Large corporations turning to a few 'mega-agencies' Recession accelerates movement to large, national travel agencies.

Business travel

April 22, 1991|By Tom Belden | Tom Belden,Knight-Ridder

In the same way the U.S. airline industry is being whittled down to just a half-dozen major carriers and a few good-size regional players, the travel-agency business also is changing.

Most vacation planning and a lot of business travel for small and medium-size companies is done by thousands of mom-and-pop travel agencies staffed by half a dozen or fewer employees.

But increasingly, major corporations are turning to a handful of big agencies, at which they are consolidating all travel management.

"Mega-agencies" -- such as American Express Co., Rosenbluth Travel, the Carlson Travel Network, IVI Travel, Maritz Travel, Lifeco Inc. and Thomas Cook Travel -- have been growing steadily for years.

Now, according to an annual study completed in March by Corporate Travel magazine, the recession has accelerated a movement among the 100 largest U.S. companies to find one or two big agencies to book travel business worth millions of dollars annually.

Of the Fortune 100 companies, 30.5 percent use American Express, 12 percent use Carlson, 8 percent use Rosenbluth, 7 percent use IVI, and 6 percent use Maritz. Lifeco and Thomas Cook each have 5 percent of that trade; USTS has 3 percent, and Wagon-Lits has 1.5 percent.

Local agencies, however, are not to be dismissed: They still have percent of the market among the nation's 100 largest corporations.

The big companies increasingly are looking for the kinds of services the mega-agencies say they can provide: more discounts on air fares and hotels through volume purchasing; better reports to management on travel costs, and the ability to put together complex itineraries.

"The recession certainly accelerated the move toward agency consolidation, but this is a trend that's been building for a while and is expected to last," said Laurie Berger, editor in chief of Corporate Travel.

Almost all the companies surveyed for the study had recently changed their travel management, Berger added.

The changes included striking new contracts with service suppliers, such as rental-car companies; restructuring internal travel departments or policies, and consolidating travel services with one agency.

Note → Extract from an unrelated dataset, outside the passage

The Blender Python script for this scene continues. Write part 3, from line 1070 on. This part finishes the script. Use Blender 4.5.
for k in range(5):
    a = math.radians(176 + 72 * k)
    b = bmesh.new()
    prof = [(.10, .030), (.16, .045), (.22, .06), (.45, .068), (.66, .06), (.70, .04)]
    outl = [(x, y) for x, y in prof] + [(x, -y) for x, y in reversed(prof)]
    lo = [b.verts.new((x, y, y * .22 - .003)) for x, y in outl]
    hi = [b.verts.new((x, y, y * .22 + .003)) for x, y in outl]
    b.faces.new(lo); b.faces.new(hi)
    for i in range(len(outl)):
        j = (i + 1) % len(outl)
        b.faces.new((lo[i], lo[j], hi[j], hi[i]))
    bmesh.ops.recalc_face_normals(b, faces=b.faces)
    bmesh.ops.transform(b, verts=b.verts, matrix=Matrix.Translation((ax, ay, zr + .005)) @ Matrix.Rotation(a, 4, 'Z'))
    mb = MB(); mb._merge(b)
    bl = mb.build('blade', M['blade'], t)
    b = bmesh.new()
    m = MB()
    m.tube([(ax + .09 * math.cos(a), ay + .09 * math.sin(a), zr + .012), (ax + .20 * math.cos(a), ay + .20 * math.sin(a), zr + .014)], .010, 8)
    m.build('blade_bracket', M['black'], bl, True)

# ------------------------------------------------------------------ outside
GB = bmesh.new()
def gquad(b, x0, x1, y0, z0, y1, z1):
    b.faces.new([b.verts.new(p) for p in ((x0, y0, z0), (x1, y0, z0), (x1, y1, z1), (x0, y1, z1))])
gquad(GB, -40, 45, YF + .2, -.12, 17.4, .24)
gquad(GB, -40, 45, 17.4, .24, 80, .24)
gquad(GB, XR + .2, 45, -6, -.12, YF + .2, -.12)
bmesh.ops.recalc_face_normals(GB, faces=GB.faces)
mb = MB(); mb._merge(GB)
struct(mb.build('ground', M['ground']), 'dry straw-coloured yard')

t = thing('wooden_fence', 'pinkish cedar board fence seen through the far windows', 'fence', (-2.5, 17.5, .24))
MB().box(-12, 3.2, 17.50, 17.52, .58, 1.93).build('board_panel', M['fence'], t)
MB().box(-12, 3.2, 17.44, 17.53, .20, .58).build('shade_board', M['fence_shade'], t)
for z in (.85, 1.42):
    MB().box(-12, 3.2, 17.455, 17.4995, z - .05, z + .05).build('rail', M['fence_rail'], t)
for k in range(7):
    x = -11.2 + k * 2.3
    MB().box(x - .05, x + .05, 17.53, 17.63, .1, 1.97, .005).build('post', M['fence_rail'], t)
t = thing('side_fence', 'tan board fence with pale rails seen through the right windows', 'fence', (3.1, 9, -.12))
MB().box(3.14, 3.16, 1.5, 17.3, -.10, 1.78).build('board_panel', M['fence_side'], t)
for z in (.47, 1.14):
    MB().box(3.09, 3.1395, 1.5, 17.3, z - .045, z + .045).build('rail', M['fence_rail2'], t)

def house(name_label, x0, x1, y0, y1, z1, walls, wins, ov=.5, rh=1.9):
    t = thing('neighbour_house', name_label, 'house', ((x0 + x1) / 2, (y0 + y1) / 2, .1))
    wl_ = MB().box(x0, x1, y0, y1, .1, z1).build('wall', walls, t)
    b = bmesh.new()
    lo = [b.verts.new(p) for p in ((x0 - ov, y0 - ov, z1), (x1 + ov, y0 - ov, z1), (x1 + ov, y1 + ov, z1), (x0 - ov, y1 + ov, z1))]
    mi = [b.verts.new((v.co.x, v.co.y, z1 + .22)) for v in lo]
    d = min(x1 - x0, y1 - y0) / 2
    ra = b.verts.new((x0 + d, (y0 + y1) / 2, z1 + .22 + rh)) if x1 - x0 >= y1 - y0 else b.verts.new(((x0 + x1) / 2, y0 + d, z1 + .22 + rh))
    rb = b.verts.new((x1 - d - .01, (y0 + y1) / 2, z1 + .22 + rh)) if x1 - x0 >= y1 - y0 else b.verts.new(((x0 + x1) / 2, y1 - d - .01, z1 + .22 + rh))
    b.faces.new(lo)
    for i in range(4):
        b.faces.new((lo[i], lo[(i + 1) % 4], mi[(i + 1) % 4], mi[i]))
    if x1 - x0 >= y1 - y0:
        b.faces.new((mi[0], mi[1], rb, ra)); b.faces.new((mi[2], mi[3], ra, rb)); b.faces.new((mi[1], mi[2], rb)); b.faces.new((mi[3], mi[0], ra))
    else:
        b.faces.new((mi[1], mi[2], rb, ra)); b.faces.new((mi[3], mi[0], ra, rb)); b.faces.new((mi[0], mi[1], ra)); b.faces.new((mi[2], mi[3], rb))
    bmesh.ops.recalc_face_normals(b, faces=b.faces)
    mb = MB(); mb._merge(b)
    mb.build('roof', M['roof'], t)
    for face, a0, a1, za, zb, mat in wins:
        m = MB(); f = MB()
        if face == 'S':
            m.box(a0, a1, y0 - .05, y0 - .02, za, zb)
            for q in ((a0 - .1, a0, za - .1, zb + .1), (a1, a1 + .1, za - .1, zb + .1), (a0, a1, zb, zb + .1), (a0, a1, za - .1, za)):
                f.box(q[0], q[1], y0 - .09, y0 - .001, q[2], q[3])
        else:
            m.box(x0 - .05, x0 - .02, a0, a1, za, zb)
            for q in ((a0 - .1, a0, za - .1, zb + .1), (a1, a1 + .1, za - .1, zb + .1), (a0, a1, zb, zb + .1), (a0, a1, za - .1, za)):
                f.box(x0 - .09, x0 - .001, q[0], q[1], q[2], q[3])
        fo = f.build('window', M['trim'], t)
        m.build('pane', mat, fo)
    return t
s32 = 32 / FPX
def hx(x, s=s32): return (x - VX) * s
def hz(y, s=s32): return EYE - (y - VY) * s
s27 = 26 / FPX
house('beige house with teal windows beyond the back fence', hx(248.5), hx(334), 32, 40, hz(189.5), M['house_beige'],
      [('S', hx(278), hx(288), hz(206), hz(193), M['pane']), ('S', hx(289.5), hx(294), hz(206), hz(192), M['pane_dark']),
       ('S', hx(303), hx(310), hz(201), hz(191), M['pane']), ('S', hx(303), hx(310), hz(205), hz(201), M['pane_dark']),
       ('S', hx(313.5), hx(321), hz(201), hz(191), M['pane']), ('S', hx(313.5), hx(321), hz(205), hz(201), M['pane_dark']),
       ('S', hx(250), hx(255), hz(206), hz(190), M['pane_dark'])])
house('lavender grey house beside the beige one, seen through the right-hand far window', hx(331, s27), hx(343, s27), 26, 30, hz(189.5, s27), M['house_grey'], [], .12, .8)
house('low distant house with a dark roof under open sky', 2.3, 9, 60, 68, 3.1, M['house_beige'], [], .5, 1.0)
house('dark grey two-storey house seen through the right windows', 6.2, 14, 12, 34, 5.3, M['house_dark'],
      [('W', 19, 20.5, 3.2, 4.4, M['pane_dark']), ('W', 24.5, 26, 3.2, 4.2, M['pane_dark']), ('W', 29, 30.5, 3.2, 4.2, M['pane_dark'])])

For instance, one major corporation had been using 400 local travel agencies but now uses two mega-agencies.

And some companies eschew the big agencies and sometimes don'twant travel-service companies involved much in planning.

Corporate Travel also unearthed some facts about how much the major companies spent on travel last year, about whose spending increased or decreased, and about how the companies decided whether to consolidate their spending at one agency.

The downsizing of Campbell Soup Co., for instance, reduced its work force by 11,000 worldwide. The company spent about $7 million on air travel last year, a 30 percent cut from 1989, the magazine reported.

Campbell considered consolidating its travel management in one agency but, after encountering resistance from departments, continues to use 10 agencies, the magazine said.

The magazine's study revealed that with business booming last year for Shell Oil, of Houston, its travel and entertainment spending went up 17 percent, to $60 million, including $34 for air fares.

North American Philips, of New York, "frustrated by incomplete travelers -expeense data and hoping to contain cost ... abruptly consolidated travel operations last year with Rosenbluth Travel," Corporate Travel said.

Rosenbluth operates reservations facilities just for Philips, both in its plants and offices and in nearby locations.

By early April, business travelers and managers of corporate-travel departments had regained much of the confidence in travel security that they lost during the Persian Gulf war, another major study shows.

In surveys sponsored by the Boeing Co. and conducted by the Wirthlin Group, a Washington marketing-research firm, 1,000 frequent business travelers were queried in five U.S. airports. Quizzed separately were 66 corporate travel managers for Fortune 500 companies. The travelers took an average of 19 trips last year.

The travelers said that on a scale of 1 to 10, their confidence in airtravel was at the 8.3 level, compared with 7.6 just a month or two earlier.

Among the managers, 92 percent said their corporate travel policies were functioning normally. Of the companies surveyed, about half had restricted travel during the war.